Durante a pesquisa de mestrado, a escritora Ana Dos Santos conheceu a obra da escritora bell hooks. Uma é poetisa e professora do sul do Brasil. A outra foi poetisa e professora na América do Norte. Mas, antes disso, tem algo que as liga já pelo nome: bell hooks, chamava-se Gloria Jean Watkins, mas adotou o pseudônimo em homenagem à sua avó – referência que teve a vida inteira. Ana, quando precisou escolher um nome para assinar seus livros, também escolheu seu sobrenome pensando no avô, Dos Santos. Em maiúsculo, um nome que evoca sua ancestralidade negra paterna e que escolheu para que seguisse adiante com ela, longe do esquecimento.

Ver-se na trajetória de bell hooks foi uma forma de aproximação com a obra dela, conta Ana. “Assim como a bell hooks, eu sou escritora, pesquisadora, professora. E o pensamento dela como uma mulher negra amefricana, como diria Lélia Gonzalez, é um pensamento sobre a interseccionalidade que nos atravessa.” Ana leva bell hooks frequentemente para conversar com outras intelectuais negras, como Conceição Evaristo. O conceito de escrevivência de Conceição pode ser percebido em hooks, e a relação com autoras daqui também mostra como o pensamento de bell hooks dialoga com questões do Brasil. “Ela é essa intelectual que a gente lê sabendo que vive o que está escrevendo. bell hooks tem uma escrita muito orgânica, em que ela fala de si, mas também fala da comunidade.”

“a bell hooks traz a questão de deixarmos de ser objetos subalternizados e nos tornamos sujeitos através da escrita. Ao mesmo tempo que ela está se tornando professora, ela está escrevendo seu livro de poemas. A escrita é uma necessidade.”

As reflexões sobre educação são também centrais no legado deixado por hooks. Como professora de literatura do Ensino Médio, Ana acredita que o pensamento da autora propõe novas práticas para os educadores. Profundamente influenciada por Paulo Freire – que por sua vez, lembra Ana, leu Frantz Fanon, bell hooks teoriza sobre um educação antirracista, feminista e libertadora. “A proposta de bell hooks de sermos educadores amorosos abre o pensamento da gente. Ela amplia o conceito de amor para pensar comunidade. E nós estamos levando essas pesquisas para sala de aula”, conta Ana.

“bell hooks entende que é preciso sair do estereótipo da masculinidade e se perguntar: ‘O que os homens negros estão pensando?”

Alan Ribeiro conheceu a obra de bell hooks em 2012, quando ainda não havia chegado a tradução para o português. O encontro do professor da Universidade Federal do Oeste do Pará (UFOPA) com a obra de hooks foi durante o doutorado, enquanto ele estudava sobre as classes médias negras de Belém. “Uma das perguntas que queria responder era: é diferente ser homem negro quando você não é pobre?

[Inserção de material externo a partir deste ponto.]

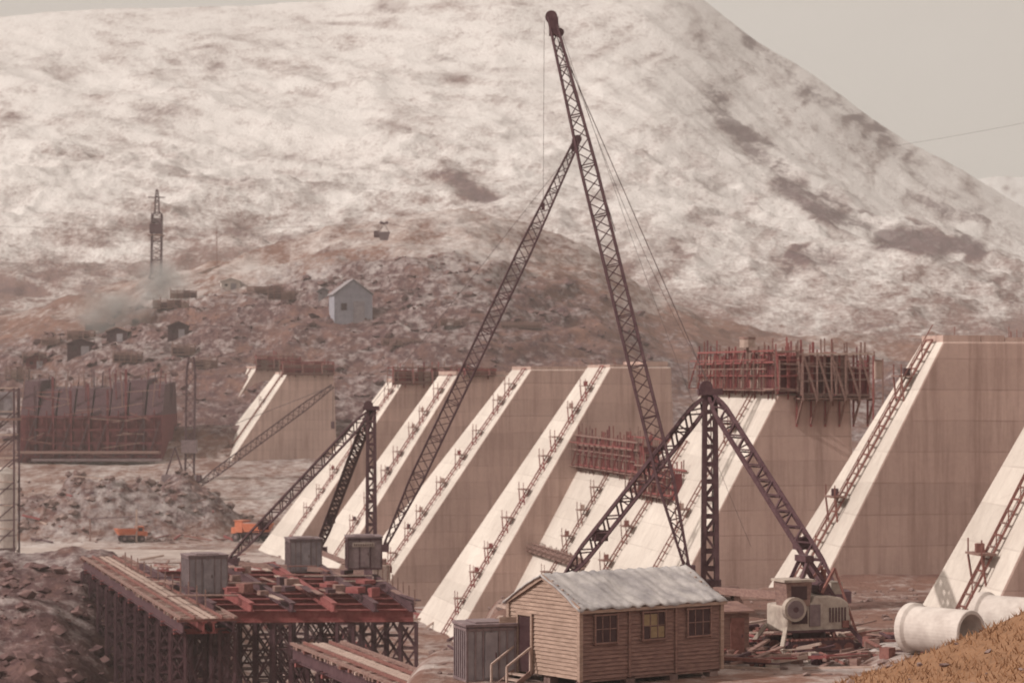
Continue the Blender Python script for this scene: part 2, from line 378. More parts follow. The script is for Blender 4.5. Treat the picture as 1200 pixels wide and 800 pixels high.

Quando você vivencia experiências de racismo, o gênero é importante para entender essas experiências? A classe te ajuda ou te atrapalha nesse processo?”, lembra. “Intelectuais como bell hooks e Patricia Collins me ajudaram a compreender como a macheza e a pobreza se relacionam com o racismo”, conta.

O foco da pesquisa de Alan é a construção das masculinidades negras. Embora seja mais conhecida sua produção sobre os feminismos, graças a livros como O feminismo é para todo mundo: políticas arrebatadoras e Eu não sou uma mulher? , um de seus grandes temas de estudo foram os homens negros nos Estados Unidos. Já nos anos 90, bell hooks critica a teoria do feminismo liberal branco como universal e diz que há uma atitude ‘anti-homem’ que só serve para as mulheres brancas usurparem o poder dos homens brancos.

“bell hooks é uma intelectual que fala de coisas muito complexas, mandando mensagens muito literais”, explica Alan. A linguagem e a escrita utilizadas por hooks, inclusive, foram duramente criticadas por intelectuais brancas, que não a consideravam “acadêmica o suficiente”. Como outras contemporâneas, a autora questiona o posicionamento das mulheres brancas na sociedade.

“Ela vai dizer que a postura de condenação de ‘morte aos homens’, do feminismo branco, a polícia norte americana já tem. O Brasil também já tem essa postura de morte aos homens. Os homens negros há muito tempo estão sendo vítimas dessa postura”, explica o professor. “Quando essas mulheres postulam isso, elas se aproximam do racismo que alimenta a brutalidade policial.”

bell hooks não se intitula como filósofa “interseccional”, como Angela Davis, por exemplo, mas todo seu pensamento é estruturado pensando as diferentes estruturas da sociedade. Para Alan, essa é uma lição que a escritora ensina para acadêmicos: “A bell hooks tem um grande ensinamento que é: não precisa dizer que estou fazendo algo, quando estou fazendo. Se eu estiver fazendo, vocês vão verificar. bell hooks faz uma análise interseccional, mas sem falar que está fazendo.”

Por que ler bell hooks? Alan diz: “bell hooks te instiga, te faz pensar e repensar. Quando você pensa em rap, samba, pagode você vai pensar em homens negros. Agora, bell hooks chama atenção para como isso pode reproduzir certos problemas, porque esses homens são vistos como cultura e não como humanos”, analisa.

“bell hooks traz cenas da experiência cotidiana para entender como funciona a destruição do que ela chama de energia do amor, de capacidades de conexão com o subjetivo e emocional. E faz isso partir das experiências de homens negros. Ela coloca as relações no centro das discussões e entende que é preciso sair do estereótipo da masculinidade e se perguntar: ‘O que os homens negros estão pensando?”, resume Alan sobre o livro A gente é da hora.